No. Just so far removed intellectually and spiritually from the truth that they no longer recognize it. I'm currently reading a book by Philip Yancey, first published in 1997 - What's So Amazing About Grace? isbn 9780310245650
I can recommend it ... over 400,000 copies have been sold. From the cover -
"Grace does not excuse wrong, says Yancey, but it treasures the wrongdoer. True grace is shocking, scandalous. It shakes our conventions with its insistence on getting close to evil and touching it with mercy and hope."

Posted by: peter | Feb 18, 2010 4:31:08 AM

peter --

1. Do you fully believe in the separation of church and state?

2. Why should the majority defer to a minority that makes so clear its contempt for them as moral and intellectual imbeciles?

Posted by: Bill Otis | Feb 18, 2010 10:59:31 PM

Bill-

1. Yes, I believe in the separation of church and state. However, I also believe that as the single most powerful agent of social brotherhood/sisterhood, the church and state each have a responsibility and accountability to one another to work together on the great social and moral issues of our age.
2. All the great social and humanitarian issues in history have evolved a solution that began with the voice of a minority – from the abolition of slavery, the vote of women, the right of universal education etc. The trigger has sometimes been the voice of one man (almost) alone.

The great Commandment “thou shalt not kill” applies to ALL MANKIND, excepting on the battlefield in self-defense or defense of the nation. There are no necessary or moral exceptions in civil life.

Posted by: peter | Feb 19, 2010 2:48:32 AM

peter --

One cannot simultaneously (1) fully support the separation of church and state and (2) insist that those two institutions have responsibility "and accountability" to one another. If the state is "accountable" to the church, it can hardly be independent of it.

The idea that "Thou Shalt Not Kill" has only the two exceptions you describe is, with all respect, conclusory, not analytical.
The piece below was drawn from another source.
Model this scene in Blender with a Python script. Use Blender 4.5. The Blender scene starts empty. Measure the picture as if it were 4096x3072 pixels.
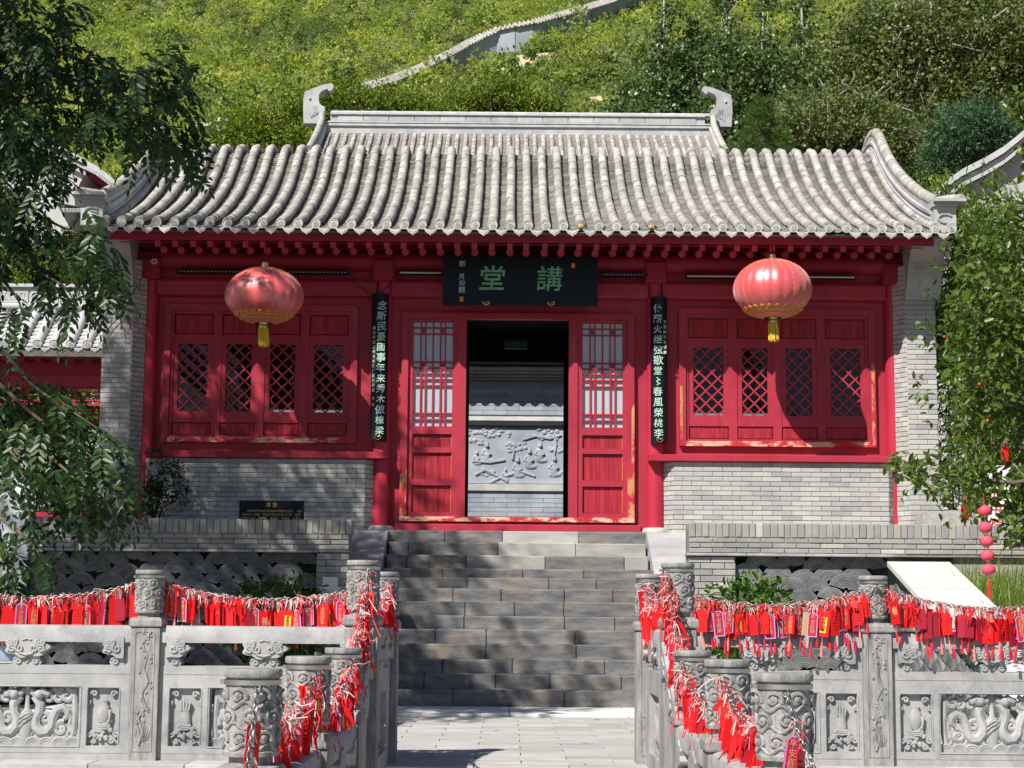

Posted by: Bill Otis | Feb 20, 2010 4:08:01 AM

Bill
The state can certainly be both responsible to and accountable to the Church (for matters pertaining to morality and humanity) whose membership, however loose, includes a vast body of the populace, including, so it is claimed, most politicians. The Church is the single largest body representing the spiritual and moral interests of society. To deny it influence and partnership is to deny accountability of the state to the social health and interests of society. If the state is to totally reject the guidance of the Church in such matters as can be commonly agreed within the plurality of the leadership of that body, then it sets itself up to be both in opposition to the Church and to the commitment of society to the moral values it espouses. That is a dangerous position indeed, and may already have resulted in the general decline of respect for moral values in society .... at what cost now and in the future?

Of course, if you reject the place and importance of the Church in society, and the relevance of its teachings, then you will indeed have no reference or reverence to the words Thou shalt Not Kill. That being so, you will select a personal meaning that best supports your political views, and one that has no reference to moral authority whatsoever. That being so, how are you to claim greater moral authority for your actions and views over the criminal?